→ **Written exercise**
Copy out every line containing the word "scene".

[Data listing]
•••
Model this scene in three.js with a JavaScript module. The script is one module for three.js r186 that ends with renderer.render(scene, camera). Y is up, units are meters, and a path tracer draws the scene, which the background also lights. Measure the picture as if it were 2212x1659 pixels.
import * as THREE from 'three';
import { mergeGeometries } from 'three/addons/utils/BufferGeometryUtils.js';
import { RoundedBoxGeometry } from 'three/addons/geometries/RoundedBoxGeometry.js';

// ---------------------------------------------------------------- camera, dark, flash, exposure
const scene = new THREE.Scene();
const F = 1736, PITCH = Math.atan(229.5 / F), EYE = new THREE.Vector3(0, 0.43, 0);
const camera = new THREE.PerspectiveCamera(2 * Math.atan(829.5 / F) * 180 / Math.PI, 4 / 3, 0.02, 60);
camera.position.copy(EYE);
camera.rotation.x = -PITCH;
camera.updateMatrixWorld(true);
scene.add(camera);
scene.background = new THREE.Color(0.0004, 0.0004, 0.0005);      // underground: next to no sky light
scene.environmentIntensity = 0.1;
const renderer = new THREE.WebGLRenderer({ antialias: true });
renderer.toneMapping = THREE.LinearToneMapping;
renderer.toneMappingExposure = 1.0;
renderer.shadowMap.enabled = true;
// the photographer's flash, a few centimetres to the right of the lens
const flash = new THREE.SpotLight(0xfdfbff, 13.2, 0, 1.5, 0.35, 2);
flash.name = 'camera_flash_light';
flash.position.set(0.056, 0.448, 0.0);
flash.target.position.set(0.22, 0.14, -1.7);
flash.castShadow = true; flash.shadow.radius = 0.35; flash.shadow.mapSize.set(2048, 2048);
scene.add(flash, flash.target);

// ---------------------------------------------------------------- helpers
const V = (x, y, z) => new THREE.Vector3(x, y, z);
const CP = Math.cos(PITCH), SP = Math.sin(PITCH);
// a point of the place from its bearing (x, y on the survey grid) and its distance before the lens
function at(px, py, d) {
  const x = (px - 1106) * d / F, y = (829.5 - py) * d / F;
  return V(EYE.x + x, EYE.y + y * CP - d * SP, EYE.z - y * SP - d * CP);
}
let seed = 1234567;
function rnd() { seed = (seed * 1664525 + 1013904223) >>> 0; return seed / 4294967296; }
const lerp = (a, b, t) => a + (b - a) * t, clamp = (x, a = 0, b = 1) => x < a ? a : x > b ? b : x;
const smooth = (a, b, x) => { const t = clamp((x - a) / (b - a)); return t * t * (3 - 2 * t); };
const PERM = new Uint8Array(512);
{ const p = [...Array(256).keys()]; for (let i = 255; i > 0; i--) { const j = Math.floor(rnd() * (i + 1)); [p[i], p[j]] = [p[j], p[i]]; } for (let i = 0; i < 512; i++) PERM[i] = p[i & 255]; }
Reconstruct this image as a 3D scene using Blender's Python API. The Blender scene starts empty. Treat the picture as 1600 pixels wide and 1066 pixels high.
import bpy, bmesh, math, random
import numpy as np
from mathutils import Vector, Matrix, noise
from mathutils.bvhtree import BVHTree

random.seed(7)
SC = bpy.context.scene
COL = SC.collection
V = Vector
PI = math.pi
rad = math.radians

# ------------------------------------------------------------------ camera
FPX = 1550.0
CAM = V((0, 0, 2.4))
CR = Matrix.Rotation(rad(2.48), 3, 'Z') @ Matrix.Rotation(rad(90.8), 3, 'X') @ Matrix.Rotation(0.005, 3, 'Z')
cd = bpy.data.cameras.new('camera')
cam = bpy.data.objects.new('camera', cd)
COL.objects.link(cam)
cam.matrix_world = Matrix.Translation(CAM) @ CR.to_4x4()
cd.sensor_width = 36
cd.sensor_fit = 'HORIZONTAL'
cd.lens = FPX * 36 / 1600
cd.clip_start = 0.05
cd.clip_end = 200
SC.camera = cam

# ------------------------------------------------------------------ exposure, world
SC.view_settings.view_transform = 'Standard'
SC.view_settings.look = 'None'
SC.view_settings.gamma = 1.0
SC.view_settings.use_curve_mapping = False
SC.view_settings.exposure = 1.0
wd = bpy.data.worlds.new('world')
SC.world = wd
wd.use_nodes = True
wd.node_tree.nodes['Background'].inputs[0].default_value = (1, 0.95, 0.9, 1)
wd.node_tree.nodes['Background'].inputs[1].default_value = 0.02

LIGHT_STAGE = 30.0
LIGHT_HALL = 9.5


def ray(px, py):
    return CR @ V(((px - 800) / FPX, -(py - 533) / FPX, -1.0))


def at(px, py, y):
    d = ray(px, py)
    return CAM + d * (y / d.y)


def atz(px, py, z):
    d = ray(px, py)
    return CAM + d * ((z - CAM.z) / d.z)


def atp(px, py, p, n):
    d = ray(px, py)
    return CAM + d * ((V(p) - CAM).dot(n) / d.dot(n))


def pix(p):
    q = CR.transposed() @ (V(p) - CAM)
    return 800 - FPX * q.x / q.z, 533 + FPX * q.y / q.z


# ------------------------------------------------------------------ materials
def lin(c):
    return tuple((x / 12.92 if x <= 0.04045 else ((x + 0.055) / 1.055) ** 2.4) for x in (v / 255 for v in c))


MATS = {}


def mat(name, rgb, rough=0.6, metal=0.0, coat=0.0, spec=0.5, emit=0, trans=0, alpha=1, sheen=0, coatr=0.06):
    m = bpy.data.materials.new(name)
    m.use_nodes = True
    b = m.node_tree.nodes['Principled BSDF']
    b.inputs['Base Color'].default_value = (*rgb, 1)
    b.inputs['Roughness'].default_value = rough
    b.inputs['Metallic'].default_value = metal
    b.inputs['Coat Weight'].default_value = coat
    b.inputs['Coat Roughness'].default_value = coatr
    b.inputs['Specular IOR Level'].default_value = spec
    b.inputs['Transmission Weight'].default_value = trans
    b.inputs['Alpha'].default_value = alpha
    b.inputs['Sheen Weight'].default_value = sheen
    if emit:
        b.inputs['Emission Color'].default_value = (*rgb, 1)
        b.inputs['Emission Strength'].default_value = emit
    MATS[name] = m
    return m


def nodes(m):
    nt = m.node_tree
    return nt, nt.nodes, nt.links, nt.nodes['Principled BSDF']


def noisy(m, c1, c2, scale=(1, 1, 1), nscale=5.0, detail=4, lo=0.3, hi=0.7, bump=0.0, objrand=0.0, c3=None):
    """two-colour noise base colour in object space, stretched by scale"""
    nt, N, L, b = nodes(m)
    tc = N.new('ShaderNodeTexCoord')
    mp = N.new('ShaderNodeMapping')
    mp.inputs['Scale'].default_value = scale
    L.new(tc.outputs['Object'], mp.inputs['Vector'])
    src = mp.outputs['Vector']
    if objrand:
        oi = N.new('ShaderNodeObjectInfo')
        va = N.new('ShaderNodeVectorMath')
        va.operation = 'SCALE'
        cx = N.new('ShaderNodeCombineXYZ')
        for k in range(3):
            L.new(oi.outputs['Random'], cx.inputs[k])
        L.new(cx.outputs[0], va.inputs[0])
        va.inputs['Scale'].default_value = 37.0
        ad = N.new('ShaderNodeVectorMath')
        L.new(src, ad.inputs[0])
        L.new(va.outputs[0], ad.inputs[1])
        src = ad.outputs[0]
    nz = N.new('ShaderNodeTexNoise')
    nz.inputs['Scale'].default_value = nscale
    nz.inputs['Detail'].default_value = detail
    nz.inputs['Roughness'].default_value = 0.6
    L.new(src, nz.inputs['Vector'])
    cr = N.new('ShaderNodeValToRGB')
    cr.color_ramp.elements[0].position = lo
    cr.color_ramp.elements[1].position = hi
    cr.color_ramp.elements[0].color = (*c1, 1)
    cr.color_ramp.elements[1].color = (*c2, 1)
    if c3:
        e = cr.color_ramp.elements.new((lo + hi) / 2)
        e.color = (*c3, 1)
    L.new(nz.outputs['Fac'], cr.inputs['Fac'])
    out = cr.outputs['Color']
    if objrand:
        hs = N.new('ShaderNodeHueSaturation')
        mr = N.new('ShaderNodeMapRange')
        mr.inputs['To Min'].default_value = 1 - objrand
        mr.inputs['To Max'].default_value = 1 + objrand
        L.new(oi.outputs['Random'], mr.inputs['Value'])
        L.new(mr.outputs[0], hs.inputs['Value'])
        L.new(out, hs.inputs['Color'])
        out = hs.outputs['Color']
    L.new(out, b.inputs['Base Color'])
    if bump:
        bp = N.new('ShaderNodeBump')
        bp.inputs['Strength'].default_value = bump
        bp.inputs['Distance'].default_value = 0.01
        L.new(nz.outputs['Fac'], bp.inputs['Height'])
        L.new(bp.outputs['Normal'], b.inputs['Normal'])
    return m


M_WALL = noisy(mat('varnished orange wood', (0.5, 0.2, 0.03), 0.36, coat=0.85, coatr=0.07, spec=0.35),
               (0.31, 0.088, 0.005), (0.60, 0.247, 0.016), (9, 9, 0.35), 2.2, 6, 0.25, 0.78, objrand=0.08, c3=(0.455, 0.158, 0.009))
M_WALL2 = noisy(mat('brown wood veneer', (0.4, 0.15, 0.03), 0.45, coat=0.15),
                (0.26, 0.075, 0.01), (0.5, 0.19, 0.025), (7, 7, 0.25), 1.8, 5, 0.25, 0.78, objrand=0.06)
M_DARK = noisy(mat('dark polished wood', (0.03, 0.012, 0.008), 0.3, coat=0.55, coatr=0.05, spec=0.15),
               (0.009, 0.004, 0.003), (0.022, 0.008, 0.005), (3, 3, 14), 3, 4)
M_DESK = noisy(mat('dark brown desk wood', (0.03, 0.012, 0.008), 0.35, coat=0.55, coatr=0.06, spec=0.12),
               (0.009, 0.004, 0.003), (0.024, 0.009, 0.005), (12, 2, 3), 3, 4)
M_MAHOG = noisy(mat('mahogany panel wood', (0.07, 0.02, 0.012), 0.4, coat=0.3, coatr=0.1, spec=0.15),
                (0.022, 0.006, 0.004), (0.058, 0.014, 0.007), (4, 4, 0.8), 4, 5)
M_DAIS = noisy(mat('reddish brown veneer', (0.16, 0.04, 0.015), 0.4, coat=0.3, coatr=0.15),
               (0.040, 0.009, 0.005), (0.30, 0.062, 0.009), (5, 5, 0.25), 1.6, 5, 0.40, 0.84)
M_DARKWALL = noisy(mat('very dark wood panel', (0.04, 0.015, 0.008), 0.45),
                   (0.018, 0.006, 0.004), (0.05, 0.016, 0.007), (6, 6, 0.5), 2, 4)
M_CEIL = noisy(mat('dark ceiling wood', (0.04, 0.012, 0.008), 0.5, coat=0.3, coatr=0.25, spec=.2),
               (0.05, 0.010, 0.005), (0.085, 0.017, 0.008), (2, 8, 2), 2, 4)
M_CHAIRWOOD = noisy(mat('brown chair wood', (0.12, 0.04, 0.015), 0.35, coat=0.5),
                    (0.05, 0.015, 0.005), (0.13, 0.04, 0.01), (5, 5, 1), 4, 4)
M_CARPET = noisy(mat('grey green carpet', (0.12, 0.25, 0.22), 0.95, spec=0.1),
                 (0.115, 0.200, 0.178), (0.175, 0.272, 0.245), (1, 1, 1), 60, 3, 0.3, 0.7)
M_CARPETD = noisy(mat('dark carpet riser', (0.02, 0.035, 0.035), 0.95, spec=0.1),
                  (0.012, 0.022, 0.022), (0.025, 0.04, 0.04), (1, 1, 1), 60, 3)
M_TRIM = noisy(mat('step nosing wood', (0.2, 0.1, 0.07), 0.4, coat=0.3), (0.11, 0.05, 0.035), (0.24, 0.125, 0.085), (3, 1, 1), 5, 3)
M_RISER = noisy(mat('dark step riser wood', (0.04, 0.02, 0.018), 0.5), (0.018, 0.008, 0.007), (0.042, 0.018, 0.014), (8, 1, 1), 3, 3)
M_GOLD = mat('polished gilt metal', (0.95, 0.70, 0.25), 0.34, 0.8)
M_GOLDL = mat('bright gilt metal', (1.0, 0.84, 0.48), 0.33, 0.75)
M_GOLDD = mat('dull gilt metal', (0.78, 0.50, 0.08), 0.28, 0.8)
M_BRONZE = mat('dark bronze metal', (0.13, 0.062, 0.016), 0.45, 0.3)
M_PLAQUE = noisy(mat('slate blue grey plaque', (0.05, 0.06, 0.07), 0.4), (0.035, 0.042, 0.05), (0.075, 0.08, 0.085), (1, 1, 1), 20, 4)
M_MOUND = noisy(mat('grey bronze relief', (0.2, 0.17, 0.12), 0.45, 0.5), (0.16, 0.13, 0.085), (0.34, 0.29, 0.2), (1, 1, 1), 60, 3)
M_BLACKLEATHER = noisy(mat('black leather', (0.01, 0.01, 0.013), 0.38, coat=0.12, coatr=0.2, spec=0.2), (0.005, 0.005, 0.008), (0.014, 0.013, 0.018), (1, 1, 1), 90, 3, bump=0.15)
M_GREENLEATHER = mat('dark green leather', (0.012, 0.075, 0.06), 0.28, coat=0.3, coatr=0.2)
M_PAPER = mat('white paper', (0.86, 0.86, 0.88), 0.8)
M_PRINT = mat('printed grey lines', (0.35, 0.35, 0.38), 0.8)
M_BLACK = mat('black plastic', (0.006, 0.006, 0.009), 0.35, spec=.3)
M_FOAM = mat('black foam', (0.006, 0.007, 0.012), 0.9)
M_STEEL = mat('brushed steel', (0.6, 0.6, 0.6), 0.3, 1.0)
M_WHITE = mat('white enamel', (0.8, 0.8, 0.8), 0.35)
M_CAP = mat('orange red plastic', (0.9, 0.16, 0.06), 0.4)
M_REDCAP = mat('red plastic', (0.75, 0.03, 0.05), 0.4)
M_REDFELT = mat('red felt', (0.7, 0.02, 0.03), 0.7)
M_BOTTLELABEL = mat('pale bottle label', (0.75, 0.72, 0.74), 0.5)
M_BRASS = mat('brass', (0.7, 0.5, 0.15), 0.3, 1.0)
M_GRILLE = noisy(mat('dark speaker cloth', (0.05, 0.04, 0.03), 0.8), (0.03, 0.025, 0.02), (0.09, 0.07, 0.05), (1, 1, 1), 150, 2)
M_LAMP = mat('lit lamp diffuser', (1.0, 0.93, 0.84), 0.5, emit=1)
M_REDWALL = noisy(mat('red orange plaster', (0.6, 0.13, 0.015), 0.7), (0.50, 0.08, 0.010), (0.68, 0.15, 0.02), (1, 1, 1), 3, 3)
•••
→ **Result**
Model this scene in three.js with a JavaScript module. The script is one module for three.js r186 that ends with renderer.render(scene, camera). Y is up, units are meters, and a path tracer draws the scene, which the background also lights. Measure the picture as if it were 2212x1659 pixels.
const scene = new THREE.Scene();
scene.add(camera);
scene.background = new THREE.Color(0.0004, 0.0004, 0.0005);      // underground: next to no sky light
scene.environmentIntensity = 0.1;
scene.add(flash, flash.target);
Reconstruct this image as a 3D scene using Blender's Python API. The Blender scene starts empty. Treat the picture as 1600 pixels wide and 1066 pixels high.
SC = bpy.context.scene